+++ TASK INPUT

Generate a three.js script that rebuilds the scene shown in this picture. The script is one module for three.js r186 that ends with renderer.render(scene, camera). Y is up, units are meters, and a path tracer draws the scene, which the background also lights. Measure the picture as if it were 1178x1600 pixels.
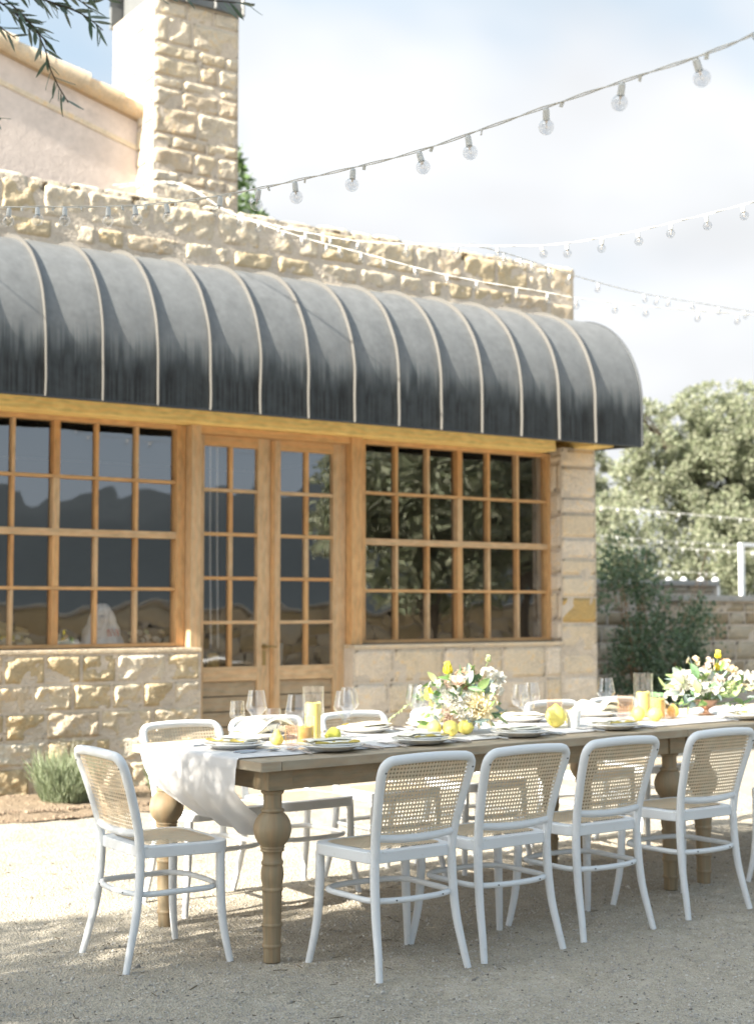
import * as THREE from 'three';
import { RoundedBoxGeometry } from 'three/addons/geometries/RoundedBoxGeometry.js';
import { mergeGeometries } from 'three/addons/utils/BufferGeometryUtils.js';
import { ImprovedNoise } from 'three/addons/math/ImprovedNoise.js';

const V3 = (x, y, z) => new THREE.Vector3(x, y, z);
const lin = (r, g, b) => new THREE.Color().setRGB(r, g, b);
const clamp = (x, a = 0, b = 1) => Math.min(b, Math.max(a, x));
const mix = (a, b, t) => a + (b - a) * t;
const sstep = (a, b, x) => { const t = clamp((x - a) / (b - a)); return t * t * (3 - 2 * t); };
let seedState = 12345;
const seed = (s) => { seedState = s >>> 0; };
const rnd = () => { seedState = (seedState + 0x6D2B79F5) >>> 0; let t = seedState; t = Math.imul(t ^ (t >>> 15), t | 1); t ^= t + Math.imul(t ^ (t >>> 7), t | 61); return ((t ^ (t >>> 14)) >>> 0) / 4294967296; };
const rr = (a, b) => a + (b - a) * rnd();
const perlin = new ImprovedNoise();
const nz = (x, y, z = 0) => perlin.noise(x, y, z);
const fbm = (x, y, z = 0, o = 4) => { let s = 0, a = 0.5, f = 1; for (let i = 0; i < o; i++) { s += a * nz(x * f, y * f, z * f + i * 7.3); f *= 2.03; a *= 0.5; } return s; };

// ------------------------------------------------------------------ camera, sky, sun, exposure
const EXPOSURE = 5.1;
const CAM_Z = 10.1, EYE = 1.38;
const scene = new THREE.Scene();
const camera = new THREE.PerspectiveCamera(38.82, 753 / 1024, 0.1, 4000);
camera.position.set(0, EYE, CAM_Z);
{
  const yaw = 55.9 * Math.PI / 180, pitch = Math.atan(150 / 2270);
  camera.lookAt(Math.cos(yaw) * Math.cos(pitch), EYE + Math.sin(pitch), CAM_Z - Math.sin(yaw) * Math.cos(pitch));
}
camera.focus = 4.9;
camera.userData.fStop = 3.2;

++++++
+++ TASK INPUT

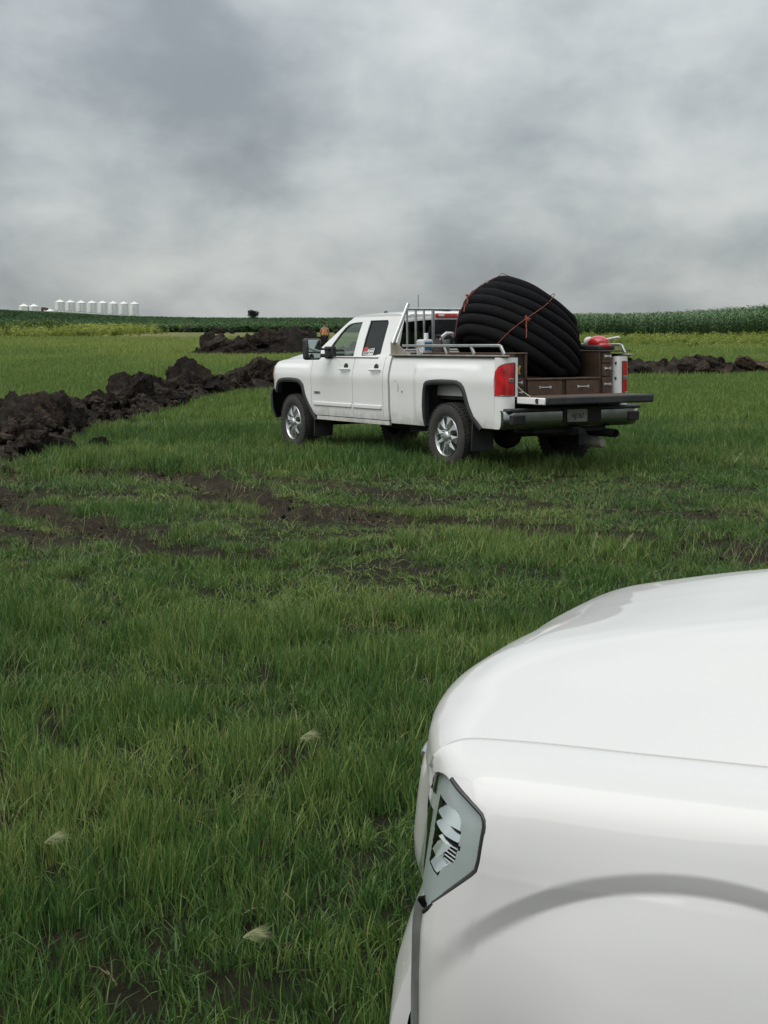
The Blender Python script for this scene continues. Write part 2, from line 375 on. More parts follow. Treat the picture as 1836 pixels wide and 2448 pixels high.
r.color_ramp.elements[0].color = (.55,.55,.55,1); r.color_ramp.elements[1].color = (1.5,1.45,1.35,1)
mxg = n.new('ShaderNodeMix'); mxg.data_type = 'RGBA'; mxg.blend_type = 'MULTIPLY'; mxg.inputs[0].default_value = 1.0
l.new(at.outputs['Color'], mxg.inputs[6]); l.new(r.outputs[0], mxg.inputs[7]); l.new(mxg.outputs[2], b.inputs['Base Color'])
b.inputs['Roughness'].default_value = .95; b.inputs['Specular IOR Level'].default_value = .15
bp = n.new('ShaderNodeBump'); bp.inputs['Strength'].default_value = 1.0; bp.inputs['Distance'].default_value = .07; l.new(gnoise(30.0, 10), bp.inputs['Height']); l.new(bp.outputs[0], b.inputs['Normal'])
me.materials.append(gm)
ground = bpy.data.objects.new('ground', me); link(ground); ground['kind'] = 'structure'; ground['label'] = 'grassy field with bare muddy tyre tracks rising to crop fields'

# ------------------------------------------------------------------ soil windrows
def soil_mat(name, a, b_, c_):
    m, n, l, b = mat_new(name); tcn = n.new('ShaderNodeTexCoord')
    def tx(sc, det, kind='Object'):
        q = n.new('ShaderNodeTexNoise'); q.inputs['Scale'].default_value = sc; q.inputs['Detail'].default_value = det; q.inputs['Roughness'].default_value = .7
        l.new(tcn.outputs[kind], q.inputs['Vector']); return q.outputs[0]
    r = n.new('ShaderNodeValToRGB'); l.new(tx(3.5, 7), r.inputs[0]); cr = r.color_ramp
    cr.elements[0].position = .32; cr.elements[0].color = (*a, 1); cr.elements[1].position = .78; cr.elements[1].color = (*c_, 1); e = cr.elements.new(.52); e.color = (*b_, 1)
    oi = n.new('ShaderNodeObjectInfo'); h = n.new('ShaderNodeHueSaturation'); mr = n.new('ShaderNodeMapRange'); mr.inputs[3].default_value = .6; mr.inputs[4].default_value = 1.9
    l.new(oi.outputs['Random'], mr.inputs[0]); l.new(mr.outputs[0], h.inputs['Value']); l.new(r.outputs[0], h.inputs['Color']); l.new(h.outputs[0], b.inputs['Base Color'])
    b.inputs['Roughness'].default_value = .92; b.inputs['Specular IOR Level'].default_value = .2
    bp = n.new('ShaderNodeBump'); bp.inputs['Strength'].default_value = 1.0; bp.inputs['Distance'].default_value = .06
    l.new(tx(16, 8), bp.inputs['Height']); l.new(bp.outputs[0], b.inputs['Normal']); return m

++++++

• _INSTRUCTION_: Look above for the line with "Generate a three.js" and the line with "camera.userData.fStop = 3.2;"; set down those two lines and all lines between them exactly, without pictures and without anything else.

• _WRITTEN RESPONSE_:
Generate a three.js script that rebuilds the scene shown in this picture. The script is one module for three.js r186 that ends with renderer.render(scene, camera). Y is up, units are meters, and a path tracer draws the scene, which the background also lights. Measure the picture as if it were 1178x1600 pixels.
import * as THREE from 'three';
import { RoundedBoxGeometry } from 'three/addons/geometries/RoundedBoxGeometry.js';
import { mergeGeometries } from 'three/addons/utils/BufferGeometryUtils.js';
import { ImprovedNoise } from 'three/addons/math/ImprovedNoise.js';

const V3 = (x, y, z) => new THREE.Vector3(x, y, z);
const lin = (r, g, b) => new THREE.Color().setRGB(r, g, b);
const clamp = (x, a = 0, b = 1) => Math.min(b, Math.max(a, x));
const mix = (a, b, t) => a + (b - a) * t;
const sstep = (a, b, x) => { const t = clamp((x - a) / (b - a)); return t * t * (3 - 2 * t); };
let seedState = 12345;
const seed = (s) => { seedState = s >>> 0; };
const rnd = () => { seedState = (seedState + 0x6D2B79F5) >>> 0; let t = seedState; t = Math.imul(t ^ (t >>> 15), t | 1); t ^= t + Math.imul(t ^ (t >>> 7), t | 61); return ((t ^ (t >>> 14)) >>> 0) / 4294967296; };
const rr = (a, b) => a + (b - a) * rnd();
const perlin = new ImprovedNoise();
const nz = (x, y, z = 0) => perlin.noise(x, y, z);
const fbm = (x, y, z = 0, o = 4) => { let s = 0, a = 0.5, f = 1; for (let i = 0; i < o; i++) { s += a * nz(x * f, y * f, z * f + i * 7.3); f *= 2.03; a *= 0.5; } return s; };

// ------------------------------------------------------------------ camera, sky, sun, exposure
const EXPOSURE = 5.1;
const CAM_Z = 10.1, EYE = 1.38;
const scene = new THREE.Scene();
const camera = new THREE.PerspectiveCamera(38.82, 753 / 1024, 0.1, 4000);
camera.position.set(0, EYE, CAM_Z);
{
  const yaw = 55.9 * Math.PI / 180, pitch = Math.atan(150 / 2270);
  camera.lookAt(Math.cos(yaw) * Math.cos(pitch), EYE + Math.sin(pitch), CAM_Z - Math.sin(yaw) * Math.cos(pitch));
}
camera.focus = 4.9;
camera.userData.fStop = 3.2;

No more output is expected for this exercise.